TASK DESCRIPTION: Out of the lines in this data, how many include "empty"? Give the number and nothing else.

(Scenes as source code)
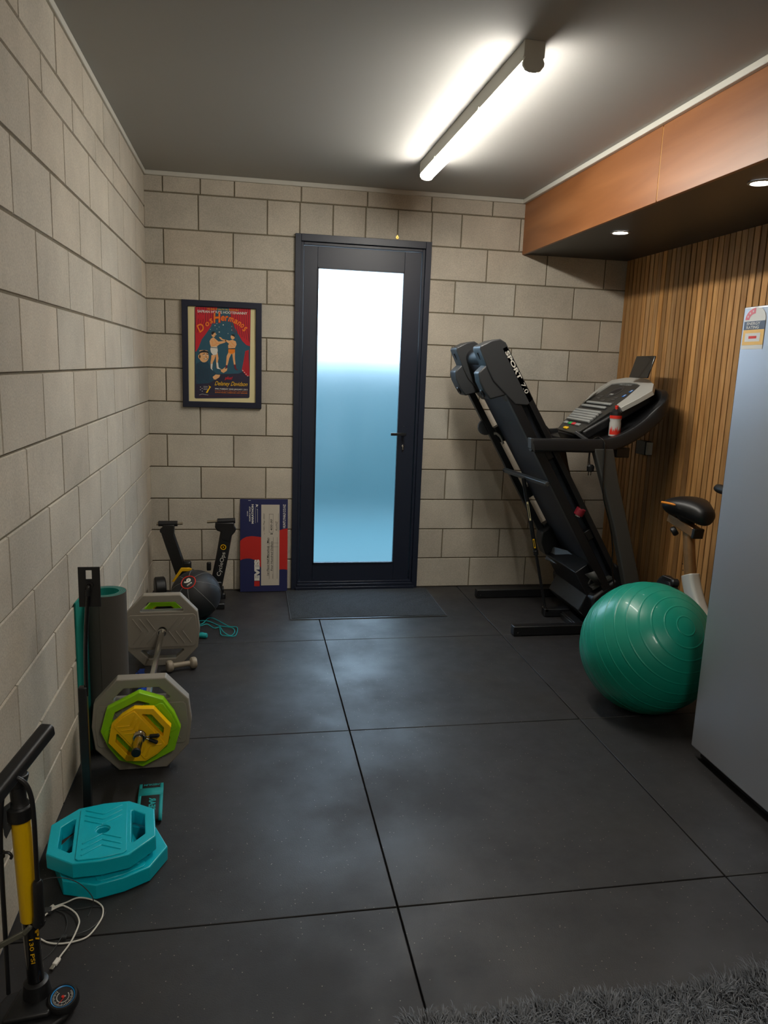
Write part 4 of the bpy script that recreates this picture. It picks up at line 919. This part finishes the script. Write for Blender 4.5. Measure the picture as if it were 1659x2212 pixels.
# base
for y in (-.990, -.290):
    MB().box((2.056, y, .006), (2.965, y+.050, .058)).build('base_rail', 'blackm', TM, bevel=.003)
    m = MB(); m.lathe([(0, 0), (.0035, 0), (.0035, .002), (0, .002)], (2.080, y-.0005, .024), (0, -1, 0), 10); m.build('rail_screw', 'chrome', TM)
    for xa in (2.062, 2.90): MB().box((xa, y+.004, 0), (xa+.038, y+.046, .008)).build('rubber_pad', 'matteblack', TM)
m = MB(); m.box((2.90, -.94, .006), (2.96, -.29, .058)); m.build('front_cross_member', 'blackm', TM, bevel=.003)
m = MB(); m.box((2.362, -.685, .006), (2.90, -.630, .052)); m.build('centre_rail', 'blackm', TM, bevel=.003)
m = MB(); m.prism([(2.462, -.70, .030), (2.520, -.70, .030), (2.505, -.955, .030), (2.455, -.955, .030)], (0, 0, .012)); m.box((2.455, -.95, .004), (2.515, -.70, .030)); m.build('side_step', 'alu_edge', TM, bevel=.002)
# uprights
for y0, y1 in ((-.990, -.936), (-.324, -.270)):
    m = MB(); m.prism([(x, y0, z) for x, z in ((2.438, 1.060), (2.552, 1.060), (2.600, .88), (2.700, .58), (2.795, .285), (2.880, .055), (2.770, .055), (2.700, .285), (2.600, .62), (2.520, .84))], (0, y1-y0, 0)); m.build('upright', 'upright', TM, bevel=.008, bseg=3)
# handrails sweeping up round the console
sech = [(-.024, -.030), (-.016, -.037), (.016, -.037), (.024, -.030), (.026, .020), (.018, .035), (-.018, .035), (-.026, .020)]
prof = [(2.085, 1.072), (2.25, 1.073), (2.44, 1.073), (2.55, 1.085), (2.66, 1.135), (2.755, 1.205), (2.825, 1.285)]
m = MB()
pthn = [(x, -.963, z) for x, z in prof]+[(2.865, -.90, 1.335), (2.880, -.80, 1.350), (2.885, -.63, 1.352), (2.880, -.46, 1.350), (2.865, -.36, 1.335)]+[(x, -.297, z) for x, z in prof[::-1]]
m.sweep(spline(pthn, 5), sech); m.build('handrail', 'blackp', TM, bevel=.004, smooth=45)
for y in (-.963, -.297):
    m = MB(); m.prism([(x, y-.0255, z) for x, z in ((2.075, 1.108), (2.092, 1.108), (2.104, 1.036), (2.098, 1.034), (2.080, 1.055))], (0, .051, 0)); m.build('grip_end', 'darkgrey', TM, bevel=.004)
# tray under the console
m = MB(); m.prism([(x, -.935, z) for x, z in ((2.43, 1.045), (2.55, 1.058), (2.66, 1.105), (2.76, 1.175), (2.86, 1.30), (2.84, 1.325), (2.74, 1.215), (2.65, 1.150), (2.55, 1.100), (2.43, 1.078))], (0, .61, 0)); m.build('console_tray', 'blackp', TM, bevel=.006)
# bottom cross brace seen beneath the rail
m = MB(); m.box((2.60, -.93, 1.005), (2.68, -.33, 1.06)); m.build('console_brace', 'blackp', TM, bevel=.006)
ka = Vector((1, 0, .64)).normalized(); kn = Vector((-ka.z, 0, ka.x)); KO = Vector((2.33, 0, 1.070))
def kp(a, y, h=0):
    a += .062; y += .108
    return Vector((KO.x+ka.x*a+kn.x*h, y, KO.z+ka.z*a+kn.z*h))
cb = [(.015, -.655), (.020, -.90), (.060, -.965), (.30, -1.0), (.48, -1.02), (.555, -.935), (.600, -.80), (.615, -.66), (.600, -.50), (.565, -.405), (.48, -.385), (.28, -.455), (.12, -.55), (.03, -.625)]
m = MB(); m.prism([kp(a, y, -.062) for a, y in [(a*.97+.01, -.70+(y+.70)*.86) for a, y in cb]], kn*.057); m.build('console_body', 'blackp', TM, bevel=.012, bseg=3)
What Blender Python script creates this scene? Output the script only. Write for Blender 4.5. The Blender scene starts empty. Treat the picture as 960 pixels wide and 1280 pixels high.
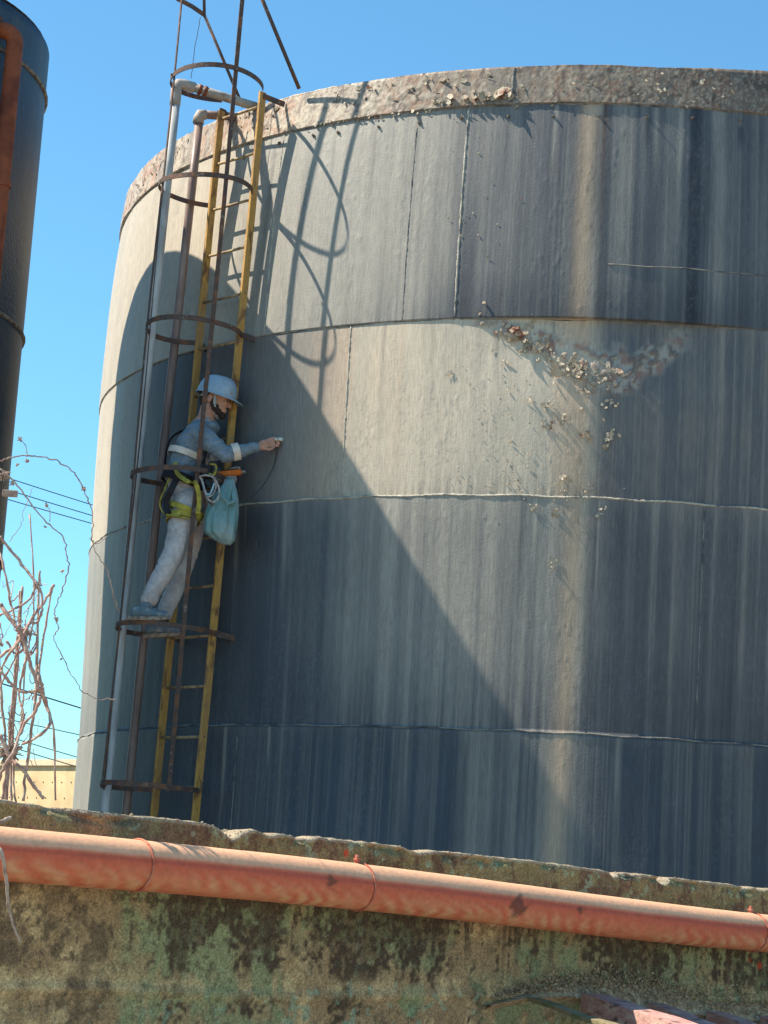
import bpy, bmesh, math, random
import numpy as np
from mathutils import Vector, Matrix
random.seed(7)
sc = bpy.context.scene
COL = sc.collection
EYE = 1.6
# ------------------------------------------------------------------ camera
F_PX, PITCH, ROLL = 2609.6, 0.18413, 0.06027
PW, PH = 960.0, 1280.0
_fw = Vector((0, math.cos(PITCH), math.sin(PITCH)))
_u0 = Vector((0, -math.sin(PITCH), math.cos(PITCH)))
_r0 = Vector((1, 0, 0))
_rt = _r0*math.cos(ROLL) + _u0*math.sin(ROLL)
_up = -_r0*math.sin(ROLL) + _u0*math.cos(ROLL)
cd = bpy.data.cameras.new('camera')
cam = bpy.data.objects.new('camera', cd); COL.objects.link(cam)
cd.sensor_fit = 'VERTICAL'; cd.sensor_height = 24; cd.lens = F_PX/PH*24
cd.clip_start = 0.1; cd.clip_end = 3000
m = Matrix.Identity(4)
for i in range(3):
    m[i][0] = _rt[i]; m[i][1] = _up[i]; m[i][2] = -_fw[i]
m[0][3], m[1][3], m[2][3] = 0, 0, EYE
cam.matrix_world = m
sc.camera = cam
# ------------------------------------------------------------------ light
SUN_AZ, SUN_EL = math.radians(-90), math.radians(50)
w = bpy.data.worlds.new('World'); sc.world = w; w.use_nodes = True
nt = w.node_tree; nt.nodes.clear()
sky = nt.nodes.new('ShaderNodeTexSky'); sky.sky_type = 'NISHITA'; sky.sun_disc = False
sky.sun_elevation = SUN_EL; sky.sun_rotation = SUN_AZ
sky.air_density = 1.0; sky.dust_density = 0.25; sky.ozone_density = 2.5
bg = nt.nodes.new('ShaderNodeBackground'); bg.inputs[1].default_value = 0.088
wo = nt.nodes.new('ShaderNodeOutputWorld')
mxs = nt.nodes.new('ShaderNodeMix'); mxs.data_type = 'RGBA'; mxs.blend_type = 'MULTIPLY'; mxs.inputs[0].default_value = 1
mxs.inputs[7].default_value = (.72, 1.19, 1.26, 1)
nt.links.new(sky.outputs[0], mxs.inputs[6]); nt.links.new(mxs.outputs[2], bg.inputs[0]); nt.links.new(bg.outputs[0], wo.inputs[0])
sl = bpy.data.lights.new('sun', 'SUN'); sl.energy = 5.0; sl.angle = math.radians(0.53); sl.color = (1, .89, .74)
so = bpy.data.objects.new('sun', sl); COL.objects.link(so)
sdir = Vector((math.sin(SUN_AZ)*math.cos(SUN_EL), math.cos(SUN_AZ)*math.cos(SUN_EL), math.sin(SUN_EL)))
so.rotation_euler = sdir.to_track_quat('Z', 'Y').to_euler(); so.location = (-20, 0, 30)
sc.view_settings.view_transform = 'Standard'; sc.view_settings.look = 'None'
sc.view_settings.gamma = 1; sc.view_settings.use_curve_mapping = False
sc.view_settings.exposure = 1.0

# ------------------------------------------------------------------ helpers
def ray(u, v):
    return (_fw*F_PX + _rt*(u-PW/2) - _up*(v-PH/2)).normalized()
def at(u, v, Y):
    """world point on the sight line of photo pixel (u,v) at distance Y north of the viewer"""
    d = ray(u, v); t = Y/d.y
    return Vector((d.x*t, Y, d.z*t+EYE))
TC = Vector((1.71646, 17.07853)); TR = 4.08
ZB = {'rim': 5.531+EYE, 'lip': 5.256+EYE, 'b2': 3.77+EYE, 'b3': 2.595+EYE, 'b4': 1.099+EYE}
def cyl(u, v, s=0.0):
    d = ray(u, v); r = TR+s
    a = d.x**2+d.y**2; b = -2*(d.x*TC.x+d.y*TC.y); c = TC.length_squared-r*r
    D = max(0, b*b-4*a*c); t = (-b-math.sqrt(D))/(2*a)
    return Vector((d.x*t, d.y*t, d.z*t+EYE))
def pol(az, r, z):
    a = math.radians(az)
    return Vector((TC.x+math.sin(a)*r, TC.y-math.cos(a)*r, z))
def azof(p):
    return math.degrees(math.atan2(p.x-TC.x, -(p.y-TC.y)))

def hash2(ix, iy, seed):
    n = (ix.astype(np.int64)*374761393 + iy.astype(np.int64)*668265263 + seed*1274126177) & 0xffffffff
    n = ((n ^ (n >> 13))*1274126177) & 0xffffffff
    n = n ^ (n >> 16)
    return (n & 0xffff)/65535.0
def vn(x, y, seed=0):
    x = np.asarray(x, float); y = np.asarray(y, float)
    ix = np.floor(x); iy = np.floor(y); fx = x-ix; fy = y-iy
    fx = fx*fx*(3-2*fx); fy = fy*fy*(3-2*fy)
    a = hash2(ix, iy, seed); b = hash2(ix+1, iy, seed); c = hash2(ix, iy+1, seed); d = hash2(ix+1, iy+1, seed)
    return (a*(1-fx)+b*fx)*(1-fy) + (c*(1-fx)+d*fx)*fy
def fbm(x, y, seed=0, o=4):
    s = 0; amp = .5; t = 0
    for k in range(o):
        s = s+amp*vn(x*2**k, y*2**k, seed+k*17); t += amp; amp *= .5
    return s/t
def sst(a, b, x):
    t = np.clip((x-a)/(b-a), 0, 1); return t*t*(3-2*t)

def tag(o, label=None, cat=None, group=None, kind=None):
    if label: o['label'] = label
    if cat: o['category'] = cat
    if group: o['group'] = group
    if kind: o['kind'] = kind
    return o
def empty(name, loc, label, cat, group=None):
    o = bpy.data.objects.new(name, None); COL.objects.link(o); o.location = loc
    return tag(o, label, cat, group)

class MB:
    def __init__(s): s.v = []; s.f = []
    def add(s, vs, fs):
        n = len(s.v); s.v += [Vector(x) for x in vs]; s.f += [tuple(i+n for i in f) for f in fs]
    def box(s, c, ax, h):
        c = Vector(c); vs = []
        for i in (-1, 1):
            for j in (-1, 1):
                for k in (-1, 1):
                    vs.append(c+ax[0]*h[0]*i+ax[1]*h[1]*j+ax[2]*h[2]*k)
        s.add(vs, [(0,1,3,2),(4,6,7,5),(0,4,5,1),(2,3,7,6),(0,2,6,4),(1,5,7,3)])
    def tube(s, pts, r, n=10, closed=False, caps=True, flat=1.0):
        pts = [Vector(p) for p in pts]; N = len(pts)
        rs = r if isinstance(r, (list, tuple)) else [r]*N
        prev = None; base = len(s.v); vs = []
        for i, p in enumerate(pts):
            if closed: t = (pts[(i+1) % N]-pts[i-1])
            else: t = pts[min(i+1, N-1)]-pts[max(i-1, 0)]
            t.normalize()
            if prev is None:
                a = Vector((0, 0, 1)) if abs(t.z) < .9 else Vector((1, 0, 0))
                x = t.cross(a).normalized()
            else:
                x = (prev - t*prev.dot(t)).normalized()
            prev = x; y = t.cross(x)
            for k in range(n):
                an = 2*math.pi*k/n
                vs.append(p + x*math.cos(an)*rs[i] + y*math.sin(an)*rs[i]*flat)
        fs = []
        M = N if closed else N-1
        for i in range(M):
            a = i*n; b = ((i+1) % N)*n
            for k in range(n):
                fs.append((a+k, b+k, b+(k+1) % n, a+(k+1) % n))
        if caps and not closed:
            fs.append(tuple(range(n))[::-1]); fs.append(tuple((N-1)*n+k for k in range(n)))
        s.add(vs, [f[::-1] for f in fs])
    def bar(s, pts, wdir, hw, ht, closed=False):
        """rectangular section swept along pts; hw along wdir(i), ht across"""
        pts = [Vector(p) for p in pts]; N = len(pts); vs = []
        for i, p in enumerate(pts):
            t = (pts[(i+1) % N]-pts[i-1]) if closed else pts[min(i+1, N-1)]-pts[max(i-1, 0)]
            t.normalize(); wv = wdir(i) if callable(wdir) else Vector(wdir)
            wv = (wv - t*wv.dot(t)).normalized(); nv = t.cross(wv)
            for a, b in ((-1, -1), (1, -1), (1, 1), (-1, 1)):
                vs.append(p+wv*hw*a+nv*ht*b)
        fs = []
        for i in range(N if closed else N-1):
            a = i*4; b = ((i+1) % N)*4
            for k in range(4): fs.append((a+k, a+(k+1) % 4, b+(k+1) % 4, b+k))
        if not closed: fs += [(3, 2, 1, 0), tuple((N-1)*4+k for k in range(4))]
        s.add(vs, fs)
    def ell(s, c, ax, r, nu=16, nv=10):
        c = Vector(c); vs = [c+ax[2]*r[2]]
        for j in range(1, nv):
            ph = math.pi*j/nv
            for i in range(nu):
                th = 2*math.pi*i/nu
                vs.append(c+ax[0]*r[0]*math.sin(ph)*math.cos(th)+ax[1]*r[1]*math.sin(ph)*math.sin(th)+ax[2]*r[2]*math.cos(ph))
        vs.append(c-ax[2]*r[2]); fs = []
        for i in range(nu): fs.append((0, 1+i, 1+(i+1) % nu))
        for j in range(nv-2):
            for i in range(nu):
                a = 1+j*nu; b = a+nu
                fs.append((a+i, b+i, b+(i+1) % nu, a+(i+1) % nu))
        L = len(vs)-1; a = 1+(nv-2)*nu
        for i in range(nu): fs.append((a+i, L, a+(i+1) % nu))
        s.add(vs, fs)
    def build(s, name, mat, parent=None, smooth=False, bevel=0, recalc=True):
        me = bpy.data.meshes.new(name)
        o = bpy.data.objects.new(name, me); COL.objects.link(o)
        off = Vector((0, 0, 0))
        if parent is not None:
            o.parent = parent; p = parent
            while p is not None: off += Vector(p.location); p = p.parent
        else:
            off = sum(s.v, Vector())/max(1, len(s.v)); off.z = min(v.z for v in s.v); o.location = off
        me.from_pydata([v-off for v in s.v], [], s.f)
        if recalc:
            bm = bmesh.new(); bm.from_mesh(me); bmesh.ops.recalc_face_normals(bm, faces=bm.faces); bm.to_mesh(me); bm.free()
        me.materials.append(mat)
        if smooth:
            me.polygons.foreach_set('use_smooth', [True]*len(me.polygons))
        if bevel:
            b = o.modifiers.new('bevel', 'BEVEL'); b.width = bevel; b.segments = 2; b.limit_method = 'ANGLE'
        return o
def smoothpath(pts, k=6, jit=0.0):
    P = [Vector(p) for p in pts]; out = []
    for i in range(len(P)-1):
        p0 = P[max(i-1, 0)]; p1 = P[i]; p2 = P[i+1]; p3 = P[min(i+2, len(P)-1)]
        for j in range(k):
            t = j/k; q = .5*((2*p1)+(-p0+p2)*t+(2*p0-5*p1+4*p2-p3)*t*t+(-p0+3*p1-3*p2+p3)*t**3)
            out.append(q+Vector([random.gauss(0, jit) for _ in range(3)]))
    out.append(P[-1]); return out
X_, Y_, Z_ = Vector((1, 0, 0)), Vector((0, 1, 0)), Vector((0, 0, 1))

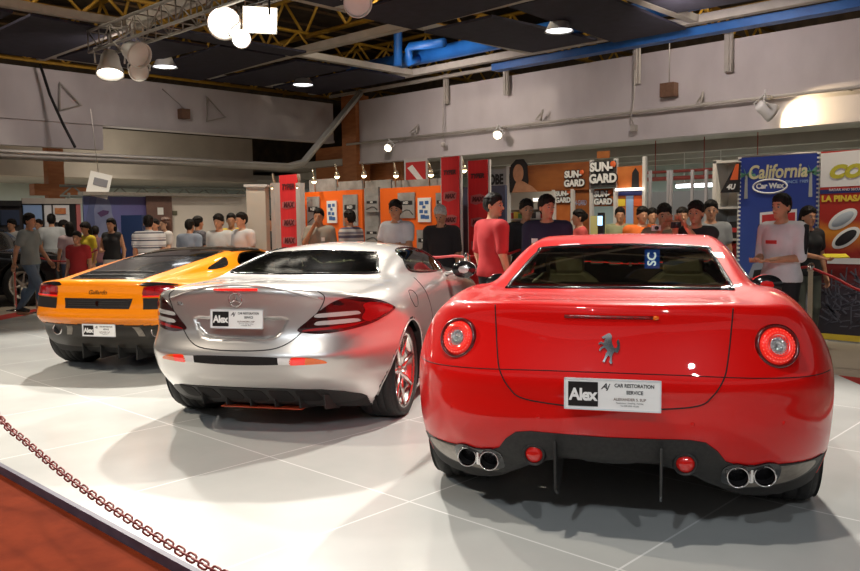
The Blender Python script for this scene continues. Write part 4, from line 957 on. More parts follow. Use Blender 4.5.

TASK ANSWER: 2